O depoimento, na sede da PF em Brasília, durou cerca 3 horas. Ele foi chamado a se explicar sobre a tentativa de embolsar os três conjuntos de joias dados de presente pelo governo da Arábia Saudita a ele e à ex-primeira-dama Michelle Bolsonaro. Um deles, no valor de R$ 16,5 milhões, foi apreendido no aeroporto de Guarulhos. Ele tentou introduzir as joias clandestinamente no país.
O conjunto retido pela Receita estava escondido na mochila de um assessor do Ministério de Minas e Energia, que voltava com uma comitiva da pasta de uma viagem oficial à Arábia Saudita, em outubro de 2021. O assessor, Marcos Soeiro, tentou passar pela alfândega sem declarar as joias, o que é irregular. Na ocasião, o então ministro de Minas e Energia, Bento Albuquerque, que também estava na comitiva, disse que as joias eram para Michelle.
O inquérito da PF apura se Bolsonaro cometeu o crime de peculato ao tentar ficar com as joias, em especial o conjunto, avaliado em R$ 16 milhões, que foi retido pela Receita Federal em outubro de 2021. Ele fez oito tentativas de retirar as joias retidas, inclusive na véspera de sair do governo. A pena para este tipo de crime varia de 2 a 12 anos de prisão, além do pagamento de multa.
Outros dois conjuntos de joias conseguiram entrar escondidos no país, também sem ser declarados. Esses dois foram parar nas mãos de Bolsonaro que foi obrigado a devolvê-los para o Poder Público. Após o caso se tornar público, em reportagem do jornal “O Estado de S. Paulo” em fevereiro deste ano, Bolsonaro foi obrigado pelo Tribunal de Contas da União (TCU) a devolver para o Estado esses dois conjuntos.
O depoimento foi dado ao delegado Adalto Machado, titular da investigação que apura a tentativa de Bolsonaro de entrar no Brasil com joias avaliadas em R$ 16,5 milhões. Além das joias, Bolsonaro também teve que responder a perguntas sobre o recebimento de armas, um fuzil e uma pistola, dos Emirados Árabes Unidos.
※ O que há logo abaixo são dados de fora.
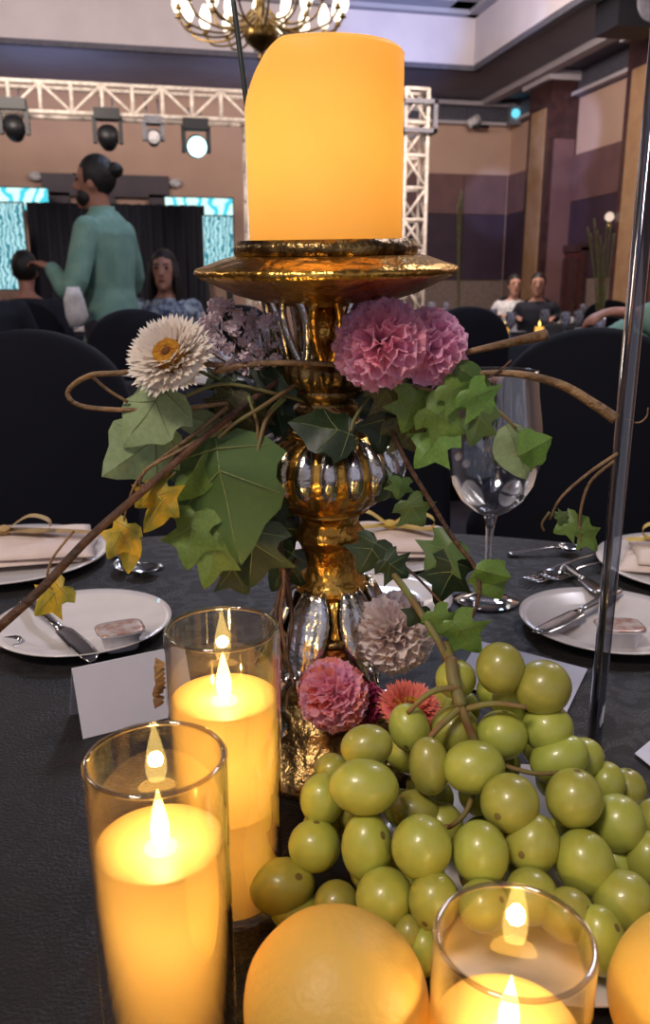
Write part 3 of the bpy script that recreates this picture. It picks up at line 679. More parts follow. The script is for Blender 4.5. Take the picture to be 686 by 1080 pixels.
# ------------------------------------------------------------------ OUR TABLE
tc_ = L(0, .237); TR = .9
bt = thing('banquet_table', 'round banquet table carrying the centrepiece', 'table', (tc_.x, tc_.y, 0))
MB().add(*lathe([(0, TZ - .035), (TR - .01, TZ - .035), (TR - .01, TZ - .008), (0, TZ - .008)], 72)).build('tabletop', M['wood'], bt)
for k in range(4):
    a_ = R(45 + 90 * k); MB().add(*tube([(math.cos(a_) * .55, math.sin(a_) * .55, 0), (math.cos(a_) * .5, math.sin(a_) * .5, TZ - .035)], .018)).build('leg', M['grey'], bt)
pr = [(0, TZ)] + [(TR * k / 12, TZ) for k in range(1, 12)] + [(TR - .004, TZ), (TR, TZ - .004), (TR + .003, TZ - .03), (TR + .01, .5), (TR + .04, .25), (TR + .06, .03)]
o = MB().add(*lathe(pr, 144, lambda i, a_: 1 + (0 if i < 15 else (.006, .02, .03)[min(i - 15, 2)]) * math.sin(a_ * 16))).build('tablecloth', M['cloth'])
o.location = (tc_.x, tc_.y, 0); tag(o, 'charcoal black damask tablecloth covering the round table', 'tablecloth')

# ---- candle holder
D0 = .55
hb_ = L(.0055, D0, TZ)
H = thing('candle_holder', 'ornate gold and silver pedestal candle holder wound with ivy', 'candle holder', hb_)
H.rotation_euler = (R(3.0) * math.cos(0), R(-.8), -YAW)
def mod_rib(rng, n_, amp): return lambda i, a_: 1 + (amp * (abs(math.cos(a_ * n_ / 2)) - .6) if rng[0] <= i <= rng[1] else 0)
MB().add(*lathe([(0, 0), (.066, 0), (.070, .004), (.070, .010), (.064, .016), (.056, .020), (.050, .028), (.040, .038), (.034, .05), (.0, .05)], 64)).build('base', M['darkgold'], H)
# lower body: gold drum, silver acanthus shoulders, scroll feet
MB().add(*lathe([(0, .045), (.034, .045), (.031, .055), (.030, .066), (.034, .072), (.036, .078), (.0375, .088), (.036, .096), (.0355, .104), (.033, .112), (.028, .124), (.022, .134), (.0, .134)], 64, lambda i, a_: 1 + (.05 * math.cos(6 * a_) if i >= 8 else 0))).build('lower_body', M['gold'], H)
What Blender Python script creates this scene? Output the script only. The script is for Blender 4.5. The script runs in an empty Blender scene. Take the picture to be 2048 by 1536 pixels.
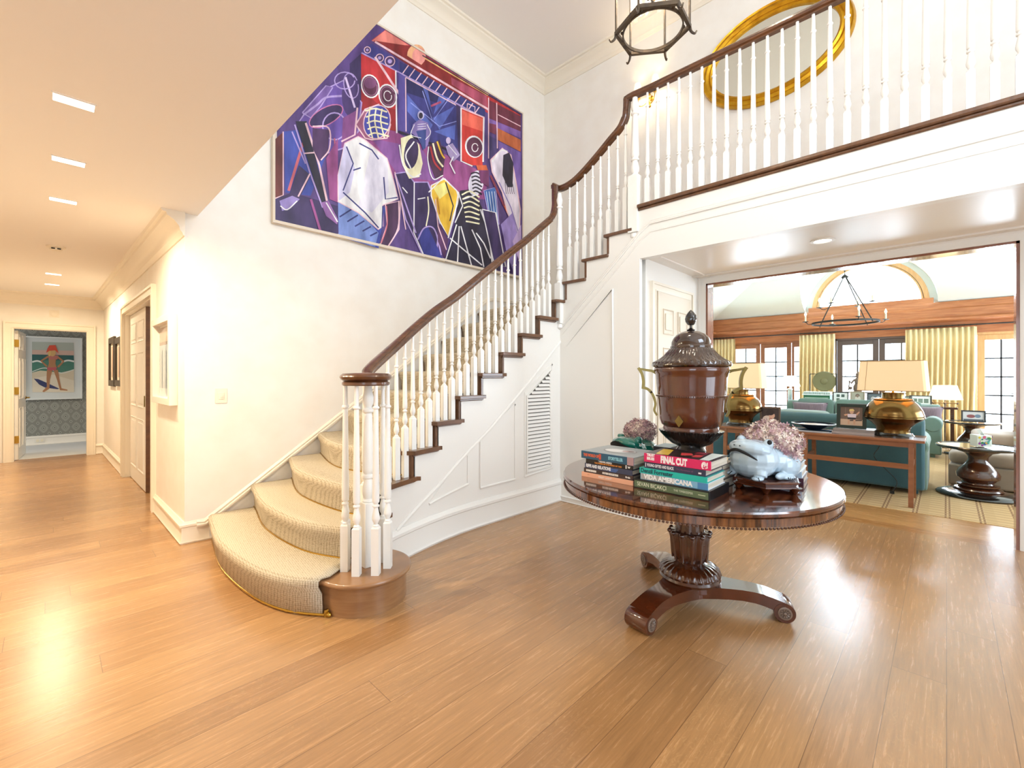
import bpy, bmesh, math, random
from math import sin, cos, pi, radians
from mathutils import Vector, Matrix
import numpy as np
random.seed(7)
SC = bpy.context.scene
COL = SC.collection
# ---------------------------------------------------------------- camera
F = 897.0; EYE = 1.4
CA, SA = cos(radians(44.1)), sin(radians(44.1))
cd = bpy.data.cameras.new('camera'); cam = bpy.data.objects.new('camera', cd); COL.objects.link(cam)
cd.sensor_width = 36; cd.lens = F*36/2048; cd.shift_y = -18/2048; cd.clip_start = .05
cam.location = (0, 0, EYE); cam.rotation_euler = (pi/2, 0, radians(44.1)-pi/2)
SC.camera = cam
SC.view_settings.view_transform = 'Standard'; SC.view_settings.look = 'None'
SC.view_settings.gamma = 1; SC.view_settings.exposure = 0.07; SC.view_settings.use_curve_mapping = False
# ---------------------------------------------------------------- world, daylight and added fill
w = bpy.data.worlds.new('world'); SC.world = w; w.use_nodes = True
w.node_tree.nodes['Background'].inputs[0].default_value = (.90, .96, 1, 1)
w.node_tree.nodes['Background'].inputs[1].default_value = 1.6
def area(name, loc, direction, sx, sy, power, color=(1, 1, 1), spread=180):
    l = bpy.data.lights.new(name, 'AREA'); l.shape = 'RECTANGLE'; l.size = sx; l.size_y = sy
    l.energy = power; l.color = color; l.spread = radians(spread)
    o = bpy.data.objects.new(name, l); COL.objects.link(o); o.location = loc
    o.rotation_euler = Vector(direction).to_track_quat('-Z', 'Y').to_euler(); return o
DAY = (.74, .86, 1); BLUE = (.70, .85, 1)
area('daylight_front_lower', (2.5, -3.3, 1.5), (0, 1, 0), 2.4, 2.2, 70, DAY)
area('daylight_front_upper', (2.5, -3.3, 4.3), (0, 1, 0), 2.4, 2.0, 170, DAY)
area('fill_left_lower', (-1.9, -1.4, 1.45), (1, 0, 0), 1.8, 2.0, 34, DAY)  # added fill from the left, lifts the low hall ceiling
area('fill_left_upper', (-1.9, -1.4, 4.3), (1, 0, 0), 2.0, 1.9, 78, DAY)  # added fill that brightens the mirror wall and the painting
area('daylight_doors_right', (13.7, -1.2, 1.3), (-1, 0, 0), 1.6, 2.1, 270, BLUE)
area('daylight_doors_middle', (13.7, 1.1, 1.3), (-1, 0, 0), 1.8, 2.1, 270, BLUE)
area('daylight_doors_left', (13.7, 3.45, 1.3), (-1, 0, 0), 1.8, 2.1, 270, BLUE)
area('daylight_arch', (13.9, 1.33, 3.6), (-1, 0, -.3), 1.9, 1.2, 420, BLUE)
area('daylight_side', (9.6, -3.95, 1.5), (0, 1, 0), 5.0, 2.0, 380, DAY)
area('daylight_bedroom', (-2.3, 12, 1.5), (1, 0, 0), 1.2, 1.3, 13, (1, .98, .94))

def pt(px, py, x=None, y=None, z=None):
    "the real point seen at a pixel of the photograph that lies on a plane x=, y= or z="
    r = (px-1024)/F; a, b, e = CA+SA*r, SA-CA*r, (750-py)/F
    t = x/a if x is not None else y/b if y is not None else (z-EYE)/e
    return Vector((a*t, b*t, EYE+e*t))
# ---------------------------------------------------------------- materials
def lin(h):
    h = h.lstrip('#'); o = []
    for i in (0, 2, 4):
        c = int(h[i:i+2], 16)/255; o.append(c/12.92 if c <= .04045 else ((c+.055)/1.055)**2.4)
    return (*o, 1)
def N(nt, t, **k):
    n = nt.nodes.new(t)
    for a, b in k.items(): setattr(n, a, b)
    return n
def mk(name, col, rough=.5, metal=0, coat=0, col2=None, nscale=8, stretch=(1, 1, 1), bump=0, bscale=60, bstretch=None,
       detail=4, emit=0, trans=0, spec=.5, sheen=0, contrast=1, alpha=1):
    m = bpy.data.materials.new(name); m.use_nodes = True; nt = m.node_tree; b = nt.nodes['Principled BSDF']
    I = b.inputs; c = lin(col)
    I['Base Color'].default_value = c; I['Roughness'].default_value = rough; I['Metallic'].default_value = metal
    I['Coat Weight'].default_value = coat; I['Coat Roughness'].default_value = .06; I['Specular IOR Level'].default_value = spec
    I['Transmission Weight'].default_value = trans; I['Sheen Weight'].default_value = sheen; I['Alpha'].default_value = alpha
    if emit:
        I['Emission Color'].default_value = c; I['Emission Strength'].default_value = emit
    def noise(sc, st, d):
        tc = N(nt, 'ShaderNodeTexCoord'); mp = N(nt, 'ShaderNodeMapping'); mp.inputs['Scale'].default_value = st
        nt.links.new(tc.outputs['Object'], mp.inputs[0])
        n = N(nt, 'ShaderNodeTexNoise'); n.inputs['Scale'].default_value = sc; n.inputs['Detail'].default_value = d
        nt.links.new(mp.outputs[0], n.inputs['Vector']); return n
    if col2:
        n = noise(nscale, stretch, detail); r = N(nt, 'ShaderNodeValToRGB')
        r.color_ramp.elements[0].position = .5-.2/contrast; r.color_ramp.elements[1].position = .5+.2/contrast
        r.color_ramp.elements[0].color = c; r.color_ramp.elements[1].color = lin(col2)
        nt.links.new(n.outputs['Fac'], r.inputs[0]); nt.links.new(r.outputs[0], I['Base Color'])
    if bump:
        n = noise(bscale, bstretch or stretch, 3); bp = N(nt, 'ShaderNodeBump'); bp.inputs['Strength'].default_value = bump
        bp.inputs['Distance'].default_value = .01
        nt.links.new(n.outputs['Fac'], bp.inputs['Height']); nt.links.new(bp.outputs[0], I['Normal'])
    return m
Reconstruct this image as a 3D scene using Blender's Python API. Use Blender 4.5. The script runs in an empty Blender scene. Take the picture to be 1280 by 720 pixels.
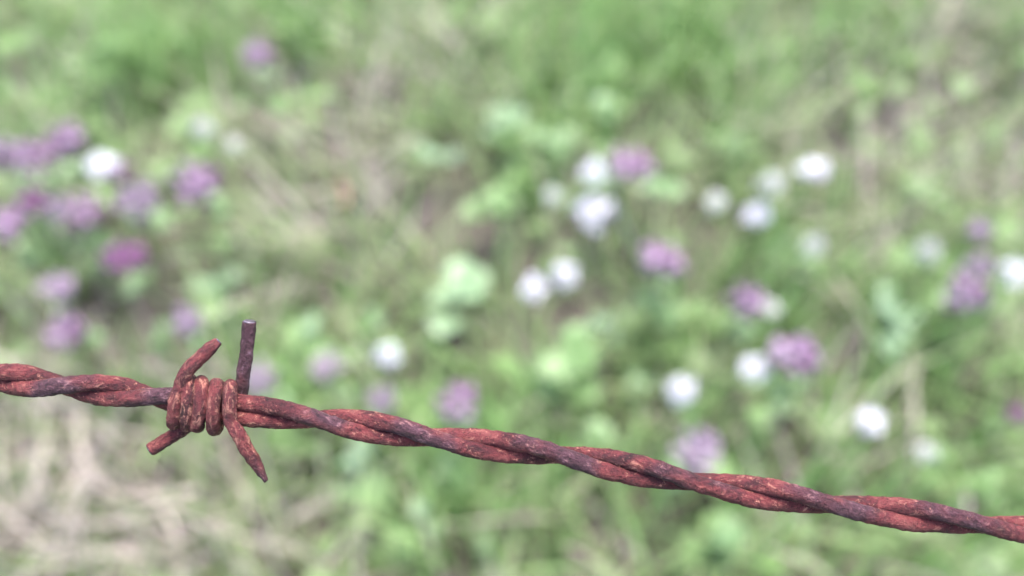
import bpy, math, random
import numpy as np
from mathutils import Vector, noise, Matrix

random.seed(11)
rng = np.random.default_rng(11)
C = bpy.context.scene.collection
R = math.radians

# ------------------------------------------------------------------ camera, light, exposure
LENS, SENSOR = 31.2, 36.0
CAM_H, PITCH = 0.55, 52.0            # metres above the soil, degrees below the horizon
D0 = 0.127                            # distance from the lens to the wire
cam_d = bpy.data.cameras.new('camera'); cam = bpy.data.objects.new('camera', cam_d); C.objects.link(cam)
cam.location = (0, 0, CAM_H); cam.rotation_euler = (R(90 - PITCH), 0, 0)
cam_d.lens = LENS; cam_d.sensor_width = SENSOR; cam_d.clip_start = 0.01; cam_d.clip_end = 300
cam_d.dof.use_dof = True; cam_d.dof.focus_distance = D0 * 0.985; cam_d.dof.aperture_fstop = 7.4
S = bpy.context.scene; S.camera = cam
S.view_settings.view_transform = 'Standard'; S.view_settings.look = 'None'
S.view_settings.gamma = 1; S.view_settings.exposure = 2.2

SUN_EL, SUN_ROT = 72.0, 20.0
w = bpy.data.worlds.new('World'); S.world = w; w.use_nodes = True
nt = w.node_tree; sky = nt.nodes.new('ShaderNodeTexSky'); sky.sky_type = 'NISHITA'; sky.sun_disc = False
sky.sun_elevation = R(SUN_EL); sky.sun_rotation = R(SUN_ROT); sky.dust_density = 4.0; sky.air_density = 1.0; sky.ozone_density = 1.0
bg = nt.nodes['Background']; bg.inputs['Strength'].default_value = 0.15
nt.links.new(sky.outputs[0], bg.inputs[0])
sd = bpy.data.lights.new('sun', 'SUN'); sd.energy = 1.8; sd.angle = R(20); sd.color = (1.0, 0.96, 0.9)
sun = bpy.data.objects.new('sun', sd); C.objects.link(sun)
sdir = Vector((math.sin(R(SUN_ROT)) * math.cos(R(SUN_EL)), math.cos(R(SUN_ROT)) * math.cos(R(SUN_EL)), math.sin(R(SUN_EL))))
sun.rotation_euler = sdir.to_track_quat('Z', 'Y').to_euler()

FPX = LENS / SENSOR * 1280.0
_p = R(PITCH)
FWD = Vector((0, math.cos(_p), -math.sin(_p))); UP = Vector((0, math.sin(_p), math.cos(_p))); RT = Vector((1, 0, 0))
CAM = Vector((0, 0, CAM_H))
def ray(px, py):
    return FWD + RT * ((px - 640) / FPX) + UP * ((360 - py) / FPX)
def at_height(px, py, z):
    d = ray(px, py); t = (z - CAM_H) / d.z
    return CAM + d * t
def dist_at(px, py, z):
    d = ray(px, py); return (z - CAM_H) / d.z

# ------------------------------------------------------------------ materials
def mat(name):
    m = bpy.data.materials.new(name); m.use_nodes = True
    return m, m.node_tree, m.node_tree.nodes['Principled BSDF']
def ramp(nt, stops, interp='LINEAR'):
    r = nt.nodes.new('ShaderNodeValToRGB'); e = r.color_ramp.elements; r.color_ramp.interpolation = interp
    while len(e) < len(stops): e.new(0.5)
    for i, (p, c) in enumerate(stops): e[i].position = p; e[i].color = (*c, 1)
    return r
def plant_mat(name, stops, transl=0.35, rough=0.55, noise_scale=60, mixv=0.25):
    m, nt, b = mat(name)
    geo = nt.nodes.new('ShaderNodeNewGeometry')
    r = ramp(nt, stops); nt.links.new(geo.outputs['Random Per Island'], r.inputs[0])
    tc = nt.nodes.new('ShaderNodeTexCoord'); n = nt.nodes.new('ShaderNodeTexNoise'); n.inputs['Scale'].default_value = noise_scale
    n.inputs['Detail'].default_value = 4
    nt.links.new(tc.outputs['Object'], n.inputs['Vector'])
    hsv = nt.nodes.new('ShaderNodeHueSaturation')
    mr = nt.nodes.new('ShaderNodeMapRange'); mr.inputs[1].default_value = 0.3; mr.inputs[2].default_value = 0.7
    mr.inputs[3].default_value = 1 - mixv; mr.inputs[4].default_value = 1 + mixv
    nt.links.new(n.outputs[0], mr.inputs[0]); nt.links.new(mr.outputs[0], hsv.inputs['Value']); nt.links.new(r.outputs[0], hsv.inputs['Color'])
    nt.links.new(hsv.outputs[0], b.inputs['Base Color']); b.inputs['Roughness'].default_value = rough
    if transl:
        t = nt.nodes.new('ShaderNodeBsdfTranslucent'); nt.links.new(hsv.outputs[0], t.inputs[0])
        mx = nt.nodes.new('ShaderNodeMixShader'); mx.inputs[0].default_value = transl
        out = nt.nodes['Material Output']
        nt.links.new(b.outputs[0], mx.inputs[1]); nt.links.new(t.outputs[0], mx.inputs[2]); nt.links.new(mx.outputs[0], out.inputs[0])
    return m
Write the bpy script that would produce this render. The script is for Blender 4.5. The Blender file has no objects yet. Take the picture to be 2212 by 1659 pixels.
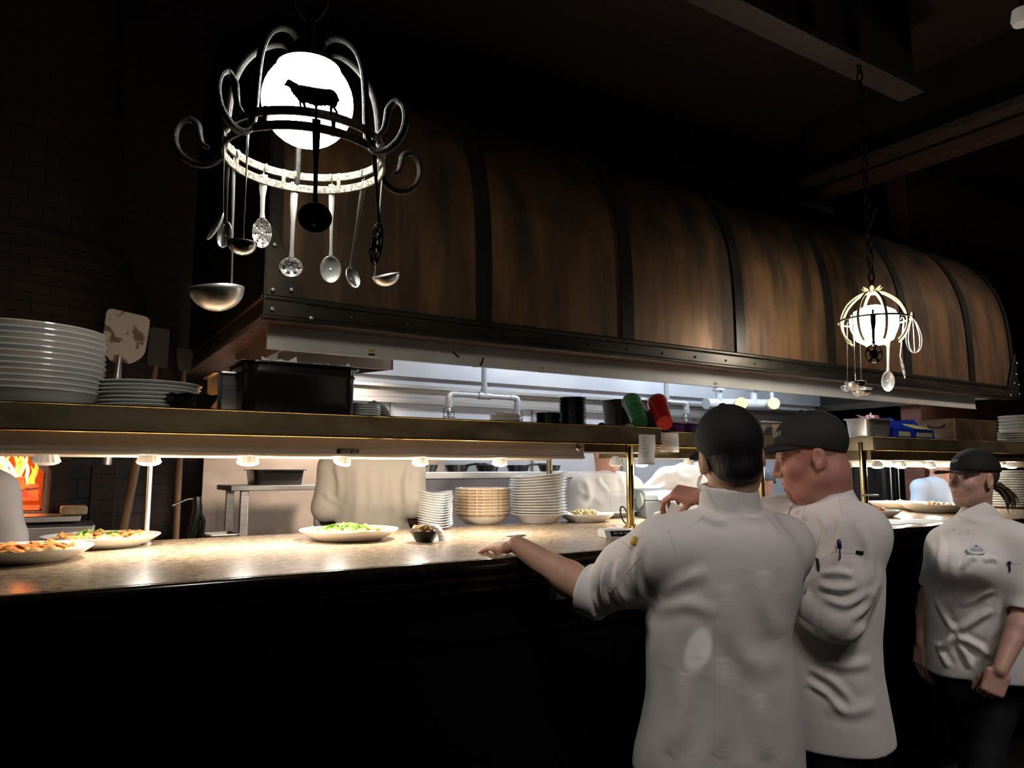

Foram dez depoimentos de todos os envolvidos, prestados ao mesmo tempo em Brasília, São Paulo e no Rio de Janeiro. O objetivo da polícia é confrontar informações e impedir compartilhamentos de estratégias de defesa. O ajudante de ordens do ex-chefe do Executivo, tenente-coronel Mauro Cid foi ouvido em São Paulo.
Ele era o homem de confiança de Bolsonaro, a quem era subordinado e cumpria determinações. Fontes próximas ao militar reforçaram que “Cid não dava um passo nem tomava um copo d’água sem autorização do ex-presidente”. No depoimento, segundo fontes da Polícia Federal, Mauro Cid afirmou que buscar presentes recebidos por Bolsonaro era algo “normal” na Ajudância de Ordens da Presidência.
No depoimento, o militar também tentou contemporizar a responsabilidade de Bolsonaro no caso. Mauro Cid afirmou que Bolsonaro não deu uma ordem enfática para que mandasse retirar as joias. O ex-ajudante de ordens disse que o chefe teria pedido para ele “verificar” a situação do conjunto de joias apreendido na alfândega. Essa tinha sido a oitava tentativa de Bolsonaro de mebolsar as joias milionárias.
Bolsonaro foi interrogado na sede da PF em Brasília. A mesma sede que, em dezembro de 2022, virou um cenário de guerra, após a sede da PF ser alvo de tentativa de invasão por apoiadores de Bolsonaro, em retaliação à prisão de Cacique Tserere, um pastor que se fazia passar por líder do grupo indígena Xavante.
O pastor era apoiador de Bolsonaro. Bastante conhecido entre aqueles que permaneceram acampados por cerca de três meses no QG do Exército pedindo intervenção militar, Tserere fez discursos mais inflamados contra o ministro do Supremo Tribunal Federal (STF), Alexandre de Moraes.